While I’m still waiting for my own asset to get approved by the Unity Asset Store gods…
Seriously.
Unity takes so long to process assets it’s actually impressive. At this point I think a medieval messenger on horseback could probably review my package faster.
But I’m finally on the:
“Only a few more business days left”
section.
Which sounds promising.
Which also sounds suspiciously like something they’ve told me before.
So while I wait for my asset to escape moderation prison, I thought it would be fun to list some of my favourite Unity assets right now — the tools that have quietly become permanent residents in almost every project I touch.
Number 1 — Asset Inventory 4
If you’re the kind of developer who has collected thousands of assets over the years like some sort of digital dragon hoarding loot…
…then this thing is life-changing.
Asset Inventory 4 indexes your assets, makes them searchable, and basically turns the terrifying chaos of your asset folders into something vaguely resembling organisation.
The really cool part is that it doesn’t just work with Unity purchases either. You can point it at external folders and it’ll sort through those too.
No more:
“I KNOW I own a medieval barrel pack somewhere.”
Now you can actually find the medieval barrel pack.
Revolutionary stuff.
Number 2 — Editor Console Pro
This should honestly just be the default Unity console.
It’s one of those assets where after using it for a week, going back to the normal console feels illegal.
You can colour-code issues, filter specific logs, and actually organise your errors like a functional human being.
But the best feature?
Clicking an error takes you directly to where the issue happened.
No more detective work.
No more scrolling through stack traces like you’re decoding ancient texts.
Just:
click → problem.
Beautiful.
Number 3 — Feel
This asset basically injects game juice directly into your project.
Screen shake?
Hit stop?
Flash effects?
Feedback systems?
Tiny dopamine explosions?
Feel makes all of that ridiculously easy.
One of my favourite features is being able to tweak effects during play mode and save the changes afterward. That alone saves an absurd amount of time.
It’s the kind of asset that makes you accidentally spend two hours polishing a button click animation.
And honestly?
Worth it.
Number 4 — V Tool Suite (Kubacho Lab)
This is one of those “small improvements everywhere” tools that slowly becomes impossible to live without.
Folder colouring alone already makes my brain happier.
Being able to colour scene objects too is surprisingly useful once projects start getting messy and your hierarchy begins to resemble a crime scene.
Their inspector tools are also incredibly handy.

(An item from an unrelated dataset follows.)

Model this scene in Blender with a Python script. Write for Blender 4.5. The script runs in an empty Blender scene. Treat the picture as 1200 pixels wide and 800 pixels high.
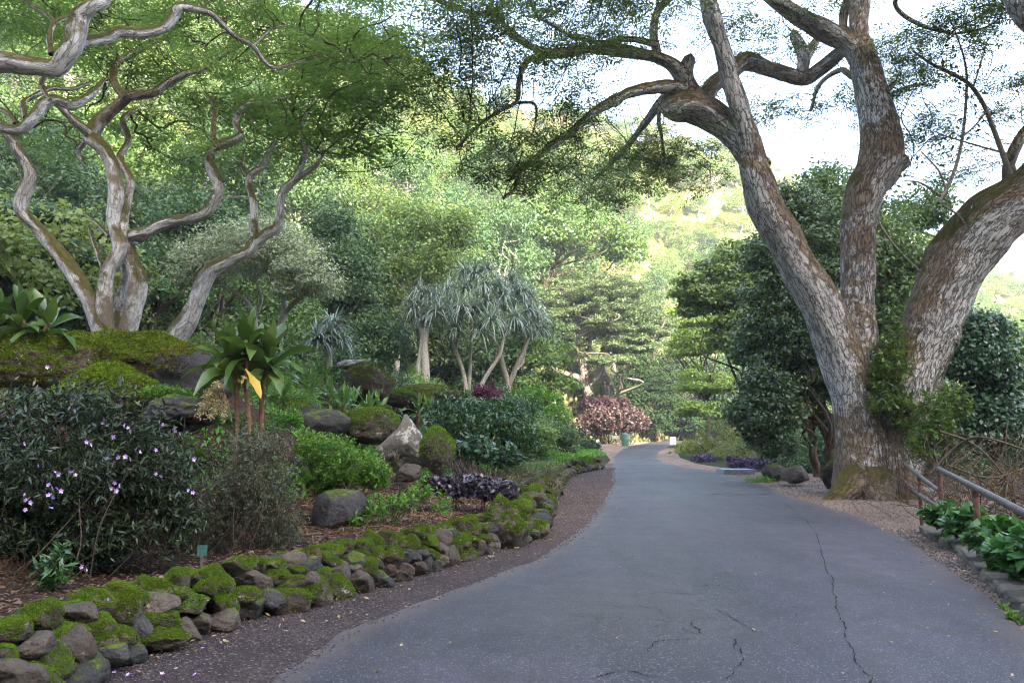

Especially the copy component button.
If you’ve ever made changes during play mode and then immediately experienced the emotional devastation of losing them afterward…
…you understand.
Number 5 — Dev Tools by Tiny Giant Studio
This one is deceptively simple.
It tracks how much time you spend inside the editor working on projects
At first I thought:
“Oh neat.”
Then I realised it was quietly exposing how many hours I was spending working on random stuff that added no value to my project and calling it productivity.

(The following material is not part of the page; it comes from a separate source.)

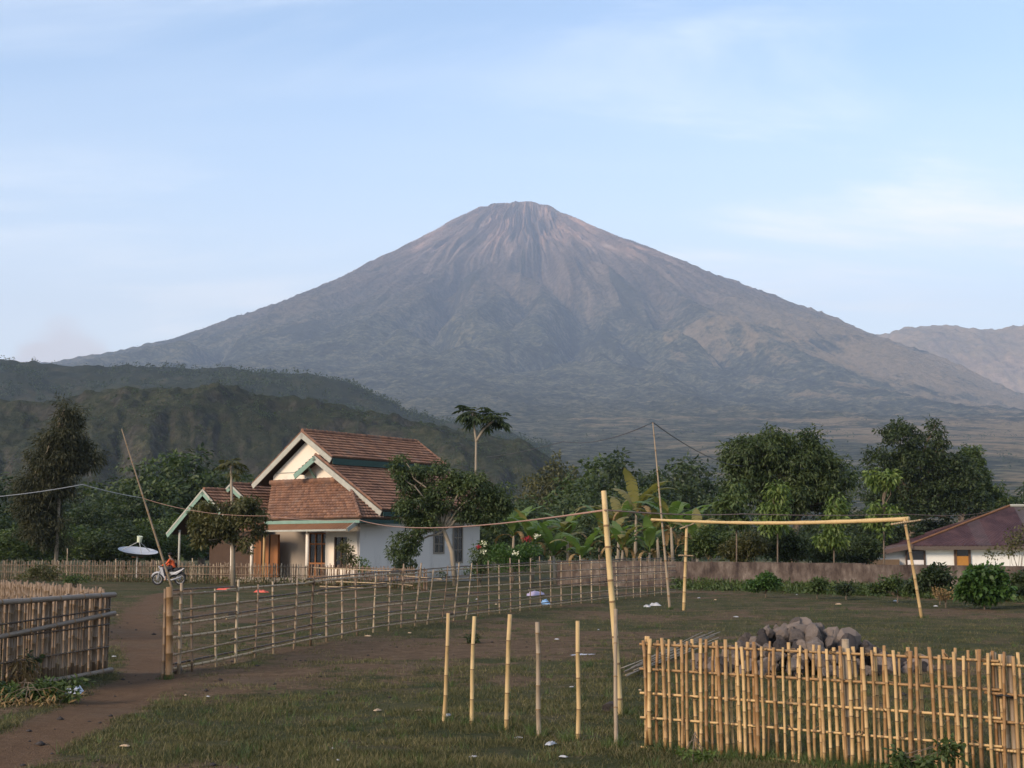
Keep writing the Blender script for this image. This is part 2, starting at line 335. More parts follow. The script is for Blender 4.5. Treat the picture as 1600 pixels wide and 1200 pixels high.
def gz(x, y):
    ix = np.clip(np.searchsorted(gxs, x) - 1, 0, len(gxs) - 2); iy = np.clip(np.searchsorted(gys, y) - 1, 0, len(gys) - 2)
    fx = (x - gxs[ix]) / (gxs[ix + 1] - gxs[ix]); fy = (y - gys[iy]) / (gys[iy + 1] - gys[iy])
    return (Z[ix, iy] * (1 - fx) + Z[ix + 1, iy] * fx) * (1 - fy) + (Z[ix, iy + 1] * (1 - fx) + Z[ix + 1, iy + 1] * fx) * fy

# ================================================================== MATERIALS FOR PLANTS AND BAMBOO
def leaf_mat(name, a, b, rough=.55, trans=.25):
    m, q = material(name)
    ri = q.new('ShaderNodeNewGeometry').outputs['Random Per Island']; oi = q.new('ShaderNodeObjectInfo').outputs['Random']
    k = q.math('FRACT', q.math('ADD', ri, q.math('MULTIPLY', oi, .37)))
    cl = q.noise(q.new('ShaderNodeTexCoord').outputs['Object'], 1.1, 3, .6)
    k = q.math('ADD', q.math('MULTIPLY', k, .6), q.math('MULTIPLY_ADD', q.ramp(cl, .38, .64), .55, -.07), clamp=True)
    col = q.mix(k, a, b)
    d = q.new('ShaderNodeBsdfPrincipled'); q.set(d.inputs['Base Color'], col); d.inputs['Roughness'].default_value = rough; d.inputs['Specular IOR Level'].default_value = .3
    t = q.new('ShaderNodeBsdfTranslucent'); q.set(t.inputs[0], q.mix(1.0, col, (1.5, 1.6, .7), 'MULTIPLY'))
    mx = q.new('ShaderNodeMixShader', {0: trans}); q.l.new(d.outputs[0], mx.inputs[1]); q.l.new(t.outputs[0], mx.inputs[2])
    q.new('ShaderNodeOutputMaterial', {0: mx.outputs[0]}); return m
LM = dict(
    mango=leaf_mat('mango_leaf', (.020, .036, .012), (.088, .115, .040)),  # lighter end raised to paint sunlit highlights into the leaves
    dark=leaf_mat('dark_leaf', (.016, .027, .011), (.060, .082, .028)),  # lighter end likewise carries painted sun highlights
    mid=leaf_mat('mid_leaf', (.034, .056, .016), (.085, .115, .034)),
    bright=leaf_mat('bright_leaf', (.060, .100, .020), (.140, .180, .045)),
    olive=leaf_mat('olive_leaf', (.040, .046, .016), (.110, .100, .036)),
    casu=leaf_mat('casuarina_needle', (.022, .026, .012), (.060, .058, .026), .7, .15),
    dry=leaf_mat('dry_leaf', (.13, .075, .030), (.27, .185, .085), .8, .15),
    lush=leaf_mat('lush_leaf', (.028, .062, .012), (.065, .120, .025)),
    grass=leaf_mat('grass_blade', (.032, .038, .012), (.098, .090, .034), .7, .2),
    straw=leaf_mat('straw_blade', (.10, .085, .040), (.19, .155, .080), .8, .2),
    flower_w=leaf_mat('white_petal', (.62, .58, .42), (.75, .72, .60)),
    flower_r=leaf_mat('red_petal', (.28, .02, .03), (.42, .05, .06)),
)
bark = plain('bark', (.15, .115, .085), .9, .4, 5, .5, .1, .02, (1, 1, .3))
bark_pale = plain('pale_bark', (.26, .215, .16), .9, .35, 6, .4, .1, .02, (1, 1, .3))
def bamboo_mat(name, a, b, dirt=.3):
    m, q = material(name); oc = q.new('ShaderNodeTexCoord').outputs['Object']
    oi = q.new('ShaderNodeObjectInfo').outputs['Random']
    w = q.new('ShaderNodeVectorMath', {0: oc, 1: q.new('ShaderNodeCombineXYZ', {0: q.math('MULTIPLY', oi, 37.0), 1: q.math('MULTIPLY', oi, 11.0), 2: q.math('MULTIPLY', oi, 5.0)}).outputs[0]}, operation='ADD').outputs[0]
    n = q.noise(q.scale(w, 50, 50, 3.0), 1.0, 4, .6); n2 = q.noise(q.scale(w, 12, 12, 9), 1.0, 4, .65)
    k = q.math('ADD', q.math('MULTIPLY', oi, .65), q.math('MULTIPLY', n, .5))
    col = q.mix(q.ramp(k, .15, .95), a, b)
    col = q.mix(q.math('MULTIPLY', q.ramp(n2, .52, .70), dirt), col, (.10, .065, .035))
    finish(q, col, .55, n, .25, .004, .3); return m
BAM_NEW = bamboo_mat('fresh_bamboo', (.22, .115, .045), (.48, .315, .140), .6)
BAM_POLE = bamboo_mat('yellow_bamboo', (.34, .215, .090), (.50, .36, .17), .3)
BAM_OLD = bamboo_mat('grey_bamboo', (.105, .068, .042), (.215, .150, .098), .45)
BAM_PALE = bamboo_mat('weathered_bamboo', (.20, .145, .095), (.34, .265, .175), .4)
BAM_DARK = bamboo_mat('dark_bamboo', (.055, .036, .024), (.11, .075, .048), .4)
BAM_RED = bamboo_mat('brown_stake', (.10, .058, .036), (.20, .125, .078), .4)
NODE = plain('bamboo_joint', (.20, .125, .062), .7, .4, 30)
RUBBER = plain('black_rubber', (.02, .02, .02), .7, .2)

# ---- tubes
def tube_arrays(pts, rad, sides=7, cap=True):
    pts = np.asarray(pts, float); n = len(pts); rad = np.broadcast_to(np.asarray(rad, float), (n,))
    V_ = []; prev = None
    for i in range(n):
        d = pts[min(i + 1, n - 1)] - pts[max(i - 1, 0)]; d = d / (np.linalg.norm(d) + 1e-9)
        if prev is None: a = np.array([1., 0, 0]) if abs(d[0]) < .8 else np.array([0, 1., 0])
        else: a = prev
        a = a - d * (a @ d); a /= np.linalg.norm(a) + 1e-9; b = np.cross(d, a); prev = a
        ang = np.arange(sides) / sides * 2 * math.pi
        V_.append(pts[i] + rad[i] * (np.cos(ang)[:, None] * a + np.sin(ang)[:, None] * b))
    V_ = np.concatenate(V_); f = []
    for i in range(n - 1):
        for j in range(sides):
            k = (j + 1) % sides; f.append((i * sides + j, i * sides + k, (i + 1) * sides + k, (i + 1) * sides + j))
    if cap:
        V_ = np.concatenate([V_, pts[:1], pts[-1:]]); c0 = n * sides; c1 = c0 + 1
        for j in range(sides):
            k = (j + 1) % sides; f.append((c0, k, j, j)); f.append((c1, (n - 1) * sides + j, (n - 1) * sides + k, (n - 1) * sides + k))
    return V_, f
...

Still though, I genuinely find it useful.
It helps me judge whether a project is worth continuing, whether I’m making actual progress, or whether I’ve entered the dangerous zone of endlessly polishing things nobody will ever notice.
Which, to be fair, is at least 40% of game development.
And yes, obviously, I’ve also been using my own asset:
Awesome Task Manager
Which is, unsurprisingly, awesome.
Completely unbiased opinion, of course.